Google has recently updated its guidance on cross-domain canonicals for syndicated content, except for syndicated news, which remains the same.
A canonical link element is a way to inform search engines that a webpage should not be considered as the original source of the content.
Cross-domain canonicals refer to duplicate pages that appear on an entirely different website. On May 2, 2022, Google removed guidance on cross-domain canonicals without any explicit statement to confirm the change, leading to confusion among users.

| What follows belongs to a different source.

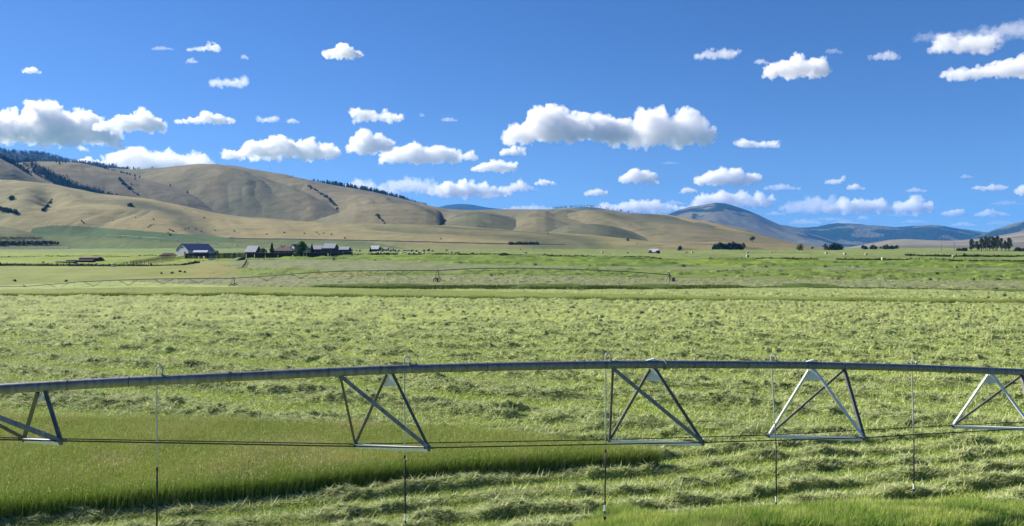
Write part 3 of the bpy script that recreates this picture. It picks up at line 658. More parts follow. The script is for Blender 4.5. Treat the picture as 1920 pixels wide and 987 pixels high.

However, they have updated their documentation since then. The guidance changes for syndicated content, which is not news content, include the removal of a recommendation to use cross-domain canonicals in their Crawling and Indexing Guidance and the addition of new guidance that recommends against using cross-domain canonicals for syndicated content on their page for fixing canonical issues.
For syndicated news content, Google recommends using cross-domain canonicals as prescribed in their existing guidance, which instructs on avoiding article duplication in Google News.
There are two ways to handle syndicated news content: for news content syndicated within one’s own site or network, use the rel=»canonical» tag, and for news content syndicated to third-party sites, have syndication partners use the «noindex» meta robots tag directive to prevent Googlebot-News from crawling and indexing the syndicated content.
Google also published guidance in December 2009, which advises on the use of cross-domain canonicals for syndicated content or product descriptions, but it is likely superseded by the new guidance for non-news content on their canonicals troubleshooting webpage.